McCloy is yet one more example of an individual with interlocking memberships in organizations that conducted early PsyOp research. He was a prominent Wall Street lawyer with strong connections to the Wall Street elite. During WWII he was the Assistant Secretary of War. From about 1953 to 1960 he was the chairman of Chase Manhattan, during which time he worked closely with David Rockefeller, and had a close association with the Rockefeller family in general.

McCloy was chairman of the Ford Foundation from 1958 to 1965, as well as a trustee of the Rockefeller Foundation from 1946 to 1949, then again, from 1953 to 1958. From 1954 to 1970 he was chairman of the Council on Foreign Relations.

A close friend of McCloy was William Donovan, another Wall Street lawyer closely connected to the establishment. He is most known for his work as an intelligence officer and for directing the Office of Strategic Services (OSS), the predecessor of the CIA. He is considered the originator of today’s CIA. Donovan wanted PsyOp to become an actual branch of the military, similar to the Army or Navy.

As the director of the OSS, Donovan believed that an understanding of Nazi psychological warfare was a vital source of ideas which would eventually be implemented in America. He thought the “engineering of consent” could be used during peacetime and open warfare. He convinced FDR to establish a civilian intelligence agency to conduct covert psychological warfare both at home and abroad.

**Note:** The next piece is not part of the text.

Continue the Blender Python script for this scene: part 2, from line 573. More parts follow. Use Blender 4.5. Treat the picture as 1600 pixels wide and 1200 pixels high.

The Office of Policy Coordination (OPC) was created in 1948 by the National Security Council. In 1952 it merged into the CIA, and its budget, personnel, and existence was a state secret. Although it was part of the CIA, it was overseen by George F. Kennan of the state department, who was also a member of the Council on Foreign Relations. By 1952 it had over five thousand people in 47 offices in the US and around the world. Although its budget was never officially acknowledged, it is said to have been in the millions in 1950 alone, most of which was spent of psychological warfare.

The Center for Research in Social Systems (CRESS) was founded as the Special Operations Research Office (SORO) in 1956 as part of the American University in Washington, D.C. It later became the US Federal Contract Research Center, which was responsible for social science research in areas of counterinsurgency, psychological warfare, and civil action.

Research on PsyOp continued into the 1960s and 1970s with conferences sponsored by the DOD for the design of a new type of warfare that would eventually be known as low-intensity conflict (LIC). The UK was involved in some of these. In 1964 DARPA released a document pertaining to these studies entitled, Research in the Behavioral and Social Sciences Relevant to Counterinsurgency and Special Warfare.


A group of men functioning through a private network of foundations, think tanks, and academic institutions went into partnership with the military and intelligence agencies to conduct early PsyOp research. They kept most of their results classified.

Regarding this, Christopher Simpson, author of Science of Coercion: Communication Research and Psychological Warfare, explained: “A very substantial fraction of the funding for academic US research into social psychology and into many aspects of mass communication … was directly controlled or strongly influenced by a small group of men who had enthusiastically supported elite psychological operations as an instrument of foreign and domestic policy.”

He continued: “They exercised power through a series of interlocking committees and commissions that linked the world of mainstream academia with that of the US military and intelligence communities. Their networks were for the most part closed to outsiders; their records and decision-making processes were often classified.”

When the Reece Committee investigated parts of this network in the early 1950s, including Carnegie, Rockefeller, Ford, the CFR, RAND, and the SSRC, it discovered that its members were using their organizations to conduct social science research that would allow them to create a global government.